Today’s column is written by Ryan Cochrane, COO at Good-Loop.

 The 2021 United Nations Climate Change Conference (COP26) is here. It’s a time for all of us to reflect on what we can do to reduce the impact we have on our planet. 

It seems like every day we’re reminded that Earth is on fire – and only a concerted, coordinated effort across governments, industries and consumers will put the fire out.

 Adland is no exception. With the average ad agency employee producing 3.4 tons of CO2 per year, it’s no surprise that seven in 10 people working in the ad industry (71%) are worried about the negative impact the industry has on the environment.

 But what about digital advertising? The energy required to power digital advertising also leaves a hefty carbon footprint around the world. A typical online ad campaign emits 5.4 tons of carbon dioxide – a third of what an average US consumer produces in a year.

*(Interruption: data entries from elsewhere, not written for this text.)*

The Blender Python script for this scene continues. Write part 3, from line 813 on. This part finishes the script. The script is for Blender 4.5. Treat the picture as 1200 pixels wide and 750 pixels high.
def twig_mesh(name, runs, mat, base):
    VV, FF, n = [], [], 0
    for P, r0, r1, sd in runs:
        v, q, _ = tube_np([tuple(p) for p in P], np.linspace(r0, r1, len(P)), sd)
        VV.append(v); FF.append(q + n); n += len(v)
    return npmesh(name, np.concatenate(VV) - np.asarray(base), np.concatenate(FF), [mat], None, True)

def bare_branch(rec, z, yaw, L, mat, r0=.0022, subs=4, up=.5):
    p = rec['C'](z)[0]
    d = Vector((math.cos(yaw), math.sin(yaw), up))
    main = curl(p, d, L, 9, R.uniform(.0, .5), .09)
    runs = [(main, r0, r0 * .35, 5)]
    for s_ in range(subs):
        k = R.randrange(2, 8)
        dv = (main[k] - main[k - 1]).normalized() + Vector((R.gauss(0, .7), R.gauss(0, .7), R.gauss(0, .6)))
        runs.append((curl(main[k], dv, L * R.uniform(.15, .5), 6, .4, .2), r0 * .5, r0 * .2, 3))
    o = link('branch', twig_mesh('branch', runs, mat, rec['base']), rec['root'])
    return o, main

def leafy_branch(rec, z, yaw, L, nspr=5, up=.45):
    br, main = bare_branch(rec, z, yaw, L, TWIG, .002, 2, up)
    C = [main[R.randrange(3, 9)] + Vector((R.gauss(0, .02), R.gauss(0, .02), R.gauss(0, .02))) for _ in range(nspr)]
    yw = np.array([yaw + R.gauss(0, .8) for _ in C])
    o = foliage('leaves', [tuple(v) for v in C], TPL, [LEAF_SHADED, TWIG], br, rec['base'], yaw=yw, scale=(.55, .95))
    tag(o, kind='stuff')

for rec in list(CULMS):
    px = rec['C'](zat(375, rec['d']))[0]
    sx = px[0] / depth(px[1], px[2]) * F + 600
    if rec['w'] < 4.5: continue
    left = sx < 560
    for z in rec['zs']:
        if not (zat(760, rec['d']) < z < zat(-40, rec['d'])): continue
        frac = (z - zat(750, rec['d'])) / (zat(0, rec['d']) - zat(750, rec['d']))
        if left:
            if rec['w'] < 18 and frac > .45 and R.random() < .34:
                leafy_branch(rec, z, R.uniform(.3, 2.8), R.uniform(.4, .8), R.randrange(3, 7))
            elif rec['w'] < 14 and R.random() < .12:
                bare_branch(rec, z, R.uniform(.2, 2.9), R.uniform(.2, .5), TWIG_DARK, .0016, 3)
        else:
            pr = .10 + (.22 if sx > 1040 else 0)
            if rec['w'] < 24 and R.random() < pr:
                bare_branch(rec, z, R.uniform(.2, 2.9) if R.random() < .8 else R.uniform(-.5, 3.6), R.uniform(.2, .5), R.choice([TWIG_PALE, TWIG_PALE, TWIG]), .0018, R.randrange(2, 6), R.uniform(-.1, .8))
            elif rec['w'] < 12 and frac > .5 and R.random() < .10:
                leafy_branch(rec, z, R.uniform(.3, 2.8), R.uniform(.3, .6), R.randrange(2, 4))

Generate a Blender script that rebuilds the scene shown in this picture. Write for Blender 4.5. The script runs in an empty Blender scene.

 And that doesn’t take into account the massive computing power required to fuel the trillions of auctions taking place across the length and breadth of the programmatic ecosystem every day, most of which do not end up with any ad being served.

So here are three ways that your brand can cut the carbon footprint of your digital ad campaigns and support green media today:

1. Get to the point

 One of the biggest sources of digital advertising’s carbon footprint is the energy required to serve and download ad content in real time – in other words, the smaller those files are, the better. Every second shorter your ad is, chances are there’s a proportional savings in carbon emissions.

 If you can trim that long 30-second ad to a tight 15 seconds, you’ll likely have halved your carbon footprint while also creating a better user experience and gaining access to better distribution options.

 It’s a win for everyone, including Mother Earth.

 2. Reward climate content

 Content about climate change from leading publishers has long been hard to monetize. A mixture of advertiser anxieties and blunt brand safety tools have meant it’s incredibly easy (and common) for a brand to block their ad appearing next to any climate-related content.

 The issue is that if this content is incredibly hard to monetize, then, in turn, the content also becomes harder to balance editorially. Quality writing is quality writing – and this should be how you approach brand safety.

 News content and, by extension, climate content offer high-engagement, high-attention media positions – they’re ideal for your brand to occupy. It’s important to keep yourself in check and think like a consumer. Provided your ad appears in an environment they trust and has high-quality journalism around it, they will not attach any negative associations to the brand.

For the first movers to realize this, it also offers your brand a competitive advantage. Because this content is difficult to monetize, you can negotiate much more for it, making your media dollars work harder than ever while also funding world-saving journalism. Not a bad way to spend your money.

3. Be radically transparent

As you look to clean up your carbon footprint, talk to your vendors and ask them what they’re doing. Good questions include asking whether they are running on green servers powered by renewable energy, how they approach file-size compression without affecting trading quality and whether they’re measuring and offsetting their carbon impact.

 Most vendors should be able to supply you with this data if you ask for it – and if they’re unable to do so, that in itself becomes your answer.

In exchange, be transparent about your goals and your carbon performance. Discuss with each other and share what’s working, what’s not and where you’re seeing emissions savings. 

We’ve been able to greatly reduce the carbon output of an ad campaign by converting image files to SVGs (scalable vector graphics). SVGs work differently than normal image files in that, essentially, your web browser “draws” the image on your screen, meaning it only loads the absolute minimum required. This can easily save 30%-40% percent of your ad load. Plus, it’s incredibly easy to implement, and your ad will now benefit from assets that scale easily to different ad sizes.

Green is good

 Everyone wins by making your ad more green. The planet gets a breather, and you get a faster, cleaner, better-quality and better-performing ad.

 As our brands and governments start to get serious about alleviating climate change, and as consumers hold them accountable, it’s important that we all do our part.

It’s not just good for the planet; it’s good for our health. In a global study of 10,000 young people, 45% declared the climate emergency is causing anxiety and distress that affects their ability to function.

So let’s stop both our planet and the next generation from burning out.